As Phelps wrapped up his career with 22 Olympic medals, the meet unveiled his apparent female heir. “It is unreal,” Franklin said, adding later, “I don’t think his footsteps will ever be filled.”

Both she and Phelps, who has spent his entire career at the North Baltimore Aquatic Club, collected four gold medals here, winning two individual events and two relays; she added a bronze in the 4x200 individual medley relay, he got a silver in the 4x100 freestyle relay and 200 butterfly.

It was hard to tell who had more fun. Franklin, who won the 100 and 200 backstroke events while setting a world record in the 200, seized the stage with nightly displays of fearlessness and joy; she surely set the world record for enthusiastic adjectives and adverbs during news conferences. Every performance, it seemed, was unbelievably fun. She had absolutely wonderful teammates and, night after night, turned out to be the happiest girl in the world.
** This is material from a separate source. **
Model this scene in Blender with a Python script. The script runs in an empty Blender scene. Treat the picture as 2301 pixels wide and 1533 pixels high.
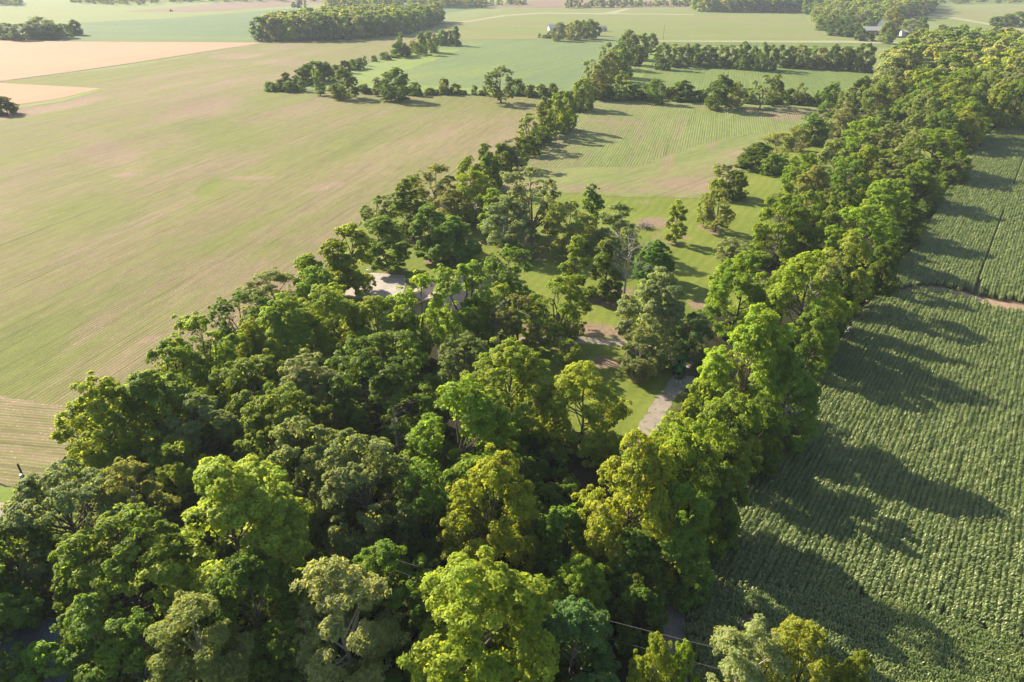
import bpy, math, random
import numpy as np

# ------------------------------------------------------------------ camera, world, sun
SC = bpy.context.scene
COL = SC.collection
CAM_H = 60.0
FPX, CX0, CY0, HORIZ = 1535.0, 1150.5, 766.5, -80.0
PITCH = math.atan((CY0 - HORIZ) / FPX)
cam_d = bpy.data.cameras.new('camera')
cam_d.sensor_width = 36.0
cam_d.lens = 36.0 * FPX / 2301.0
cam_d.clip_start = 1.0
cam_d.clip_end = 20000.0
cam = bpy.data.objects.new('camera', cam_d)
COL.objects.link(cam)
cam.location = (0, 0, CAM_H)
cam.rotation_euler = (math.radians(90) - PITCH, 0, 0)
SC.camera = cam

SUN_EL = math.radians(30.0)
SUN_AZ = math.radians(143.0)          # direction towards the sun, from +X
world = bpy.data.worlds.new('World')
SC.world = world
world.use_nodes = True
wn = world.node_tree
wn.nodes.clear()
sky = wn.nodes.new('ShaderNodeTexSky')
sky.sky_type = 'NISHITA'
sky.sun_disc = False
sky.sun_elevation = SUN_EL
sky.sun_rotation = math.atan2(math.cos(SUN_AZ), math.sin(SUN_AZ)) % (2 * math.pi)
sky.air_density = 1.3
sky.dust_density = 2.0
bg = wn.nodes.new('ShaderNodeBackground')
bg.inputs['Strength'].default_value = 0.07
wo = wn.nodes.new('ShaderNodeOutputWorld')
wn.links.new(sky.outputs[0], bg.inputs[0])
wn.links.new(bg.outputs[0], wo.inputs[0])
sun_d = bpy.data.lights.new('sun', 'SUN')
sun_d.energy = 5.0
sun_d.angle = math.radians(0.6)
sun_d.color = (1.0, 0.86, 0.66)
sun = bpy.data.objects.new('sun', sun_d)
COL.objects.link(sun)
sun.location = (-120, 90, 120)
sun.rotation_euler = (math.pi / 2 - SUN_EL, 0, SUN_AZ + math.pi / 2)
SC.view_settings.view_transform = 'Standard'
SC.view_settings.look = 'None'
SC.view_settings.exposure = 1.74
SC.view_settings.gamma = 1.0
SC.view_settings.use_curve_mapping = False
SC.cycles.max_bounces = 8
SC.cycles.diffuse_bounces = 5
SC.cycles.glossy_bounces = 2
SC.cycles.transmission_bounces = 4
SC.cycles.transparent_max_bounces = 6
SC.cycles.volume_bounces = 0
SC.cycles.sample_clamp_indirect = 3.0
HAZE_DENSITY = 0.00011
SC.cycles.use_denoising = True
SC.cycles.denoising_prefilter = 'ACCURATE'
SC.cycles.denoising_input_passes = 'RGB_ALBEDO_NORMAL'

rnd = random.Random(7)
RNG = np.random.default_rng(11)


def G(px, py, z=0.0):
    """surveyed point: where the sight line of photo pixel (px, py) meets height z"""
    u = (px - CX0) / FPX
    v = (CY0 - py) / FPX
    dx, dy, dz = u, math.cos(PITCH) + v * math.sin(PITCH), -math.sin(PITCH) + v * math.cos(PITCH)
    t = (CAM_H - z) / -dz
    return (t * dx, t * dy)


def ppm(x, y, z):
    """photo pixels per metre at a point"""
    dep = y * math.cos(PITCH) - (z - CAM_H) * math.sin(PITCH)
    return FPX / dep


# ------------------------------------------------------------------ object helpers
def link(o, parent=None):
    COL.objects.link(o)
    if parent is not None:
        o.parent = parent
    return o


def tag(o, label=None, cat=None, group=None, kind=None):
    if label: o['label'] = label
    if cat: o['category'] = cat
    if group: o['group'] = group
    if kind: o['kind'] = kind
    return o


def empty(name, x, y, z=0, rz=0.0):
    o = bpy.data.objects.new(name, None)
    o.empty_display_size = 0.5
    o.location = (x, y, z)
    o.rotation_euler = (0, 0, rz)
    return link(o)


def mesh_np(name, V, quads, mat=None, tris=None):
    me = bpy.data.meshes.new(name)
    nq = 0 if quads is None else len(quads)
    nt = 0 if tris is None else len(tris)
    me.vertices.add(len(V))
    me.vertices.foreach_set('co', np.asarray(V, dtype=np.float32).ravel())
    loops = []
    if nq: loops.append(np.asarray(quads, dtype=np.int32).ravel())
    if nt: loops.append(np.asarray(tris, dtype=np.int32).ravel())
    loops = np.concatenate(loops)
    me.loops.add(len(loops))
    me.loops.foreach_set('vertex_index', loops)
    me.polygons.add(nq + nt)
    starts = np.concatenate([np.arange(nq) * 4, nq * 4 + np.arange(nt) * 3]).astype(np.int32)
    me.polygons.foreach_set('loop_start', starts)
    me.update(calc_edges=True)
    if mat: me.materials.append(mat)
    return me


class MB:
    """collects simple solids into one mesh"""
    def __init__(s):
        s.v, s.f = [], []

    def add(s, v, f):
        b = len(s.v)
        s.v += [tuple(p) for p in v]
        s.f += [tuple(i + b for i in q) for q in f]

    def box(s, c, d, rz=0.0, ry=0.0):
        x, y, z = d[0] / 2, d[1] / 2, d[2] / 2
        P = [(-x, -y, -z), (x, -y, -z), (x, y, -z), (-x, y, -z), (-x, -y, z), (x, -y, z), (x, y, z), (-x, y, z)]
        ca, sa, cb, sb = math.cos(rz), math.sin(rz), math.cos(ry), math.sin(ry)
        Q = []
        for a, b_, e in P:
            a2, e2 = a * cb + e * sb, -a * sb + e * cb
            Q.append((c[0] + a2 * ca - b_ * sa, c[1] + a2 * sa + b_ * ca, c[2] + e2))
        s.add(Q, [(0, 3, 2, 1), (4, 5, 6, 7), (0, 1, 5, 4), (1, 2, 6, 5), (2, 3, 7, 6), (3, 0, 4, 7)])

    def tube(s, pts, rad, n=8, caps=True):
        pts = [np.array(p, float) for p in pts]
        rad = rad if hasattr(rad, '__len__') else [rad] * len(pts)
        rings, prev = [], None
        for i, p in enumerate(pts):
            a = pts[min(i + 1, len(pts) - 1)] - pts[max(i - 1, 0)]
            a = a / (np.linalg.norm(a) + 1e-9)
            ref = np.array([1., 0, 0]) if prev is None else prev
            u = ref - a * ref.dot(a)
            if np.linalg.norm(u) < 1e-3:
                u = np.array([0, 1., 0]) - a * a[1]
            u /= np.linalg.norm(u)
            w = np.cross(a, u)
            prev = u
            rings.append([p + rad[i] * (math.cos(t) * u + math.sin(t) * w) for t in [2 * math.pi * k / n for k in range(n)]])
        v = [q for r in rings for q in r]
        f = []
        for i in range(len(pts) - 1):
            for k in range(n):
                f.append((i * n + k, i * n + (k + 1) % n, (i + 1) * n + (k + 1) % n, (i + 1) * n + k))
        if caps:
            f.append(tuple(reversed(range(n))))
            f.append(tuple((len(pts) - 1) * n + k for k in range(n)))
        s.add(v, f)

    def mesh(s, name, mat, smooth=False):
        me = bpy.data.meshes.new(name)
        me.from_pydata(s.v, [], s.f)
        me.materials.append(mat)
        if smooth:
            me.polygons.foreach_set('use_smooth', [True] * len(me.polygons))
        me.update()
        return me

    def build(s, name, mat, parent=None, smooth=False, bevel=0.0):
        o = link(bpy.data.objects.new(name, s.mesh(name, mat, smooth)), parent)
        if bevel:
            m = o.modifiers.new('bevel', 'BEVEL'); m.width = bevel; m.segments = 2
        return o


# ------------------------------------------------------------------ node helpers / materials
class NT:
    def __init__(s, name):
        s.m = bpy.data.materials.new(name)
        s.m.use_nodes = True
        s.t = s.m.node_tree
        s.t.nodes.clear()
        s.out = s.t.nodes.new('ShaderNodeOutputMaterial')

    def n(s, typ, **kw):
        nd = s.t.nodes.new(typ)
        for k, v in kw.items():
            setattr(nd, k, v)
        return nd

    def l(s, a, b):
        s.t.links.new(a, b)

    def val(s, sock, v):
        if hasattr(v, 'is_output') or hasattr(v, 'links') and not isinstance(v, (int, float, tuple)):
            s.l(v, sock)
        else:
            sock.default_value = v

    def math(s, op, a, b=0.5, c=None, clamp=False):
        nd = s.n('ShaderNodeMath', operation=op, use_clamp=clamp)
        s.val(nd.inputs[0], a); s.val(nd.inputs[1], b)
        if c is not None: s.val(nd.inputs[2], c)
        return nd.outputs[0]

    def coords(s):
        return s.n('ShaderNodeTexCoord').outputs['Object']

    def mapping(s, vec, rot=(0, 0, 0), scale=(1, 1, 1), loc=(0, 0, 0)):
        nd = s.n('ShaderNodeMapping')
        s.l(vec, nd.inputs[0])
        nd.inputs['Location'].default_value = loc
        nd.inputs['Rotation'].default_value = rot
        nd.inputs['Scale'].default_value = scale
        return nd.outputs[0]

    def noise(s, vec, scale, detail=4, rough=0.55, dist=0.0):
        nd = s.n('ShaderNodeTexNoise')
        s.l(vec, nd.inputs['Vector'])
        nd.inputs['Scale'].default_value = scale
        nd.inputs['Detail'].default_value = detail
        nd.inputs['Roughness'].default_value = rough
        nd.inputs['Distortion'].default_value = dist
        return nd.outputs['Fac']

    def ramp(s, fac, stops, interp='LINEAR'):
        nd = s.n('ShaderNodeValToRGB')
        s.l(fac, nd.inputs[0])
        cr = nd.color_ramp
        cr.interpolation = interp
        while len(cr.elements) < len(stops): cr.elements.new(0.5)
        for e, (p, c) in zip(cr.elements, stops):
            e.position = p
            e.color = (c, c, c, 1) if isinstance(c, (int, float)) else (*c, 1)
        return nd.outputs[0]

    def mix(s, fac, a, b, blend='MIX'):
        nd = s.n('ShaderNodeMix', data_type='RGBA', blend_type=blend)
        s.val(nd.inputs[0], fac)
        for k, v in ((6, a), (7, b)):
            if isinstance(v, tuple): nd.inputs[k].default_value = (*v, 1) if len(v) == 3 else v
            else: s.l(v, nd.inputs[k])
        return nd.outputs[2]

    def attr(s, name):
        return s.n('ShaderNodeAttribute', attribute_name=name).outputs['Fac']

    def bsdf(s, color, rough=0.9, spec=0.2, bump=None, bstr=0.5, bdist=0.1, metal=0.0):
        b = s.n('ShaderNodeBsdfPrincipled')
        if isinstance(color, tuple): b.inputs['Base Color'].default_value = (*color, 1)
        else: s.l(color, b.inputs['Base Color'])
        s.val(b.inputs['Roughness'], rough)
        b.inputs['Specular IOR Level'].default_value = spec
        b.inputs['Metallic'].default_value = metal
        if bump is not None:
            bp = s.n('ShaderNodeBump')
            bp.inputs['Strength'].default_value = bstr
            bp.inputs['Distance'].default_value = bdist
            s.l(bump, bp.inputs['Height'])
            s.l(bp.outputs[0], b.inputs['Normal'])
        return b

    def done(s, shader):
        s.l(shader.outputs[0] if hasattr(shader, 'outputs') else shader, s.out.inputs[0])
        return s.m


def foliage_mat(name, transl=0.54, rough=0.55, spec=0.16, colour=None):
    t = NT(name)
    if colour is None:
        base = t.n('ShaderNodeObjectInfo').outputs['Color']
    else:
        rg = t.n('ShaderNodeRGB'); rg.outputs[0].default_value = (*colour, 1)
        oi = t.n('ShaderNodeObjectInfo')
        h0 = t.n('ShaderNodeHueSaturation')
        t.l(rg.outputs[0], h0.inputs['Color'])
        t.l(t.math('ADD', t.math('MULTIPLY', oi.outputs['Random'], 0.5), 0.75), h0.inputs['Value'])
        t.l(t.math('ADD', t.math('MULTIPLY', oi.outputs['Random'], -0.04), 0.535), h0.inputs['Hue'])
        base = h0.outputs[0]
    co = t.coords()
    n1 = t.noise(co, 0.35, 3, 0.6)
    n2 = t.noise(co, 2.6, 3, 0.65)
    n3 = t.noise(co, 9.0, 2, 0.6)
    hs = t.n('ShaderNodeHueSaturation')
    t.l(base, hs.inputs['Color'])
    t.l(t.math('ADD', t.math('MULTIPLY', n1, 0.07), 0.465), hs.inputs['Hue'])
    t.l(t.math('ADD', t.math('MULTIPLY', n2, 0.9), 0.55), hs.inputs['Value'])
    t.l(t.math('ADD', t.math('MULTIPLY', n3, 0.4), 0.88), hs.inputs['Saturation'])
    gi = t.n('ShaderNodeNewGeometry')
    rpi = gi.outputs['Random Per Island']
    c2 = t.mix(t.math('MULTIPLY', rpi, 0.22), hs.outputs[0], (0.15, 0.205, 0.035), 'MIX')
    rv = t.math('ADD', t.math('MULTIPLY', rpi, 0.3), 0.87)
    c3 = t.n('ShaderNodeVectorMath', operation='SCALE')
    t.l(c2, c3.inputs[0]); t.l(rv, c3.inputs['Scale'])
    colr = c3.outputs[0]
    b = t.bsdf(colr, rough, spec)
    tr = t.n('ShaderNodeBsdfTranslucent')
    tc = t.mix(1.0, colr, (1.75, 1.55, 0.62), 'MULTIPLY')
    t.l(tc, tr.inputs[0])
    mx = t.n('ShaderNodeMixShader')
    mx.inputs[0].default_value = transl
    t.l(b.outputs[0], mx.inputs[1]); t.l(tr.outputs[0], mx.inputs[2])
    return t.done(mx)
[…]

“Being here in this type of experience with the most incredible teammates you could ask for around me, it’s absolutely impossible to get grumpy,” she said Friday.

Phelps sounded like the happiest guy, only much more mellow and with fewer superlatives. After starting the meet with a fourth place in the 400 individual medley, he got on a medal roll.

“The first race took the pressure off,” Bowman said. “We were saying, ‘We might as well enjoy it. It doesn’t look like it’s going to go too well; we might as well have fun here.’ ”

Phelps had fun, and then it went well, too. Phelps helped the U.S. men crush the field in the 4x200 freestyle relay. After getting out-touched at the wall in the 200 butterfly, he beat Ryan Lochte, the 400 medley champion, in the 200 individual medley.

“He’s smiling back there,” Dana Vollmer, the 100 fly champion who swam the butterfly leg on the women’s relay, said before the men came out for their news conference. “He’s really here to enjoy the Games . . . He’s absolutely loving it.”